Mrunal Manmay Dash

Every year, car accidents claim the lives of more than 1,55,600 individuals in India alone. With the advent of Self-driving cars, the number should go down by significantly increasing vehicle safety because they can theoretically react faster than human drivers and don't get fatigued, they don’t text or drive under influence of alcohol. They also promise to boost the mobility and independence of elderly people and other people who find it difficult to drive.

First, let’s define what we mean by “self-driving”. The SAE International (Society of Automotive Engineers, USA) has defined six levels of driving automation as mentioned below:

Level 0 - The human driver performs all driving functions

Level 1 - Some level of driver assistance (either adaptive cruise control or lane keeping / centering)

Level 2 - Partial driver automation (both adaptive cruise control and lane centering) but driver must maintain awareness (hands on wheel, eyes on road, or both)

Level 3 - Conditional driver automation (human may take hands off the wheel and read a book under specified conditions but must intervene when instructed to do so by the vehicle)

ADS in Control Level 4 - High automation (human does not ever need to intervene as long as the car is operating under specific operating conditions such as specific city streets and/or campus shuttles)

Level 5 - Full automation (human never needs to intervene)

Levels 3-5 are considered Automated Driving Systems (ADSs) in which the driver does not need to pay attention to the road. At Level 3, the driver can read a book or watch a movie but must be able to take over control within 10-60 seconds if asked to do so by the vehicle. One big issue for Level 3 vehicles is that a crash might occur in the 10 seconds the driver spends taking over, so Level 3 vehicles will probably need to include an Operational Design Domain (ODD) where 10 seconds is reasonably safe (e.g. low-speed highway traffic jams).

Level 4 vehicles are constrained to an ODD, which typically includes constrained geography (for example, a small number of streets in a city), and may also include other restrictions based on the weather, time of day, precipitation, road grades and curvature, and other factors. This is how Level 4 vehicles differ from Level 5 vehicles. Theoretically, Level 5 vehicles can effectively replace passenger cars and commercial trucks because they are unrestricted and can travel anywhere.
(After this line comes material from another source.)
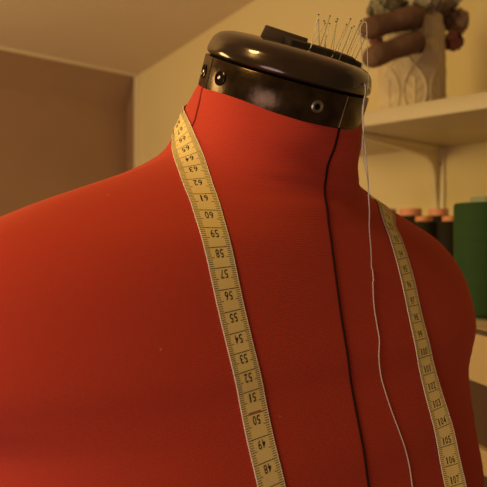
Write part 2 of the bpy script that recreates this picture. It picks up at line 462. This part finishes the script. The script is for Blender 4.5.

Today's consumer vehicles include a wide variety of driver-aid features, including Teslas. They may automatically accelerate and brake as well as maintain the car centred in its lane. In India, there are manufacturers like Mahindra and MG who have already introduced ADAS in some of their latest SUVs.

However, reading a book or watching a movie while driving is not safe. The driver must keep a steady eye on the road and be prepared to take over at any time. Since they are Level 2 and 3 vehicles, they are not fully ADSs. Drivers need to focus on the road and be prepared to take control at any time.

But will self-driving vehicles actually be safer? The biggest issue for the automotive industry revolves around handling unexpected situations that arise from edge cases. There are good reasons to believe that some types of autonomous vehicles may not be capable of handling these edge cases.

When something unexpected happens while driving, like a stray dog darting onto the road, people utilise common sense and reasoning to deal with it. There may be routes impassable or difficult to travel on during a flood or on a ghat road.

All of these potential edge scenarios are not covered in driving school. Instead, we forecast events and act using everyday common sense reasoning. When a ball rolls onto the sidewalk, we know to watch out for kids pursuing it. When we notice the car in front of us swerving, we adjust our driving style because we assume the driver may be inebriated or texting.

Moreover, computer vision systems are prone to errors because they can be tricked in ways that people cannot, which is another problem for ADSs. Some American researchers demonstrated how; for instance, small adjustments to a speed limit sign could trick a machine learning system into believing it reads 85 kmph rather than 35 kmph. Similar to this, some hackers created a fake lane using brightly colored stickers to deceive Tesla's autopilot into changing lanes. Both times, these modifications deceived automobiles but not people.

Unfortunately, no one knows how to build commonsense and reasoning into cars, or into computers in general. In lieu of commonsense reasoning capabilities, ADS developers must anticipate and code every possible situation.

There are millions, maybe billions of these edge cases. Everyone has at least one unusual driving story. There are 1.4 billion drivers in the world. If there are 1.4 billion of these edge cases, how can they possibly all be identified much less coded?

Split-second decisions, rapidly changing weather conditions, being able to look into another driver’s eyes at a crossroads – these are real-life conditions best left for an engaged driver. Technology can undoubtedly be enormously helpful; in some instances, some of the new automotive assist technologies can be lifesaving when properly used. But driving is complicated; roads, lanes, and conditions vary, and the same actions aren’t always the best under all circumstances.

And if ADSs cannot perform commonsense reasoning to handle all these edge cases, are they really safer than human drivers? This is a question that does not possibly seem to have an answer in the near future.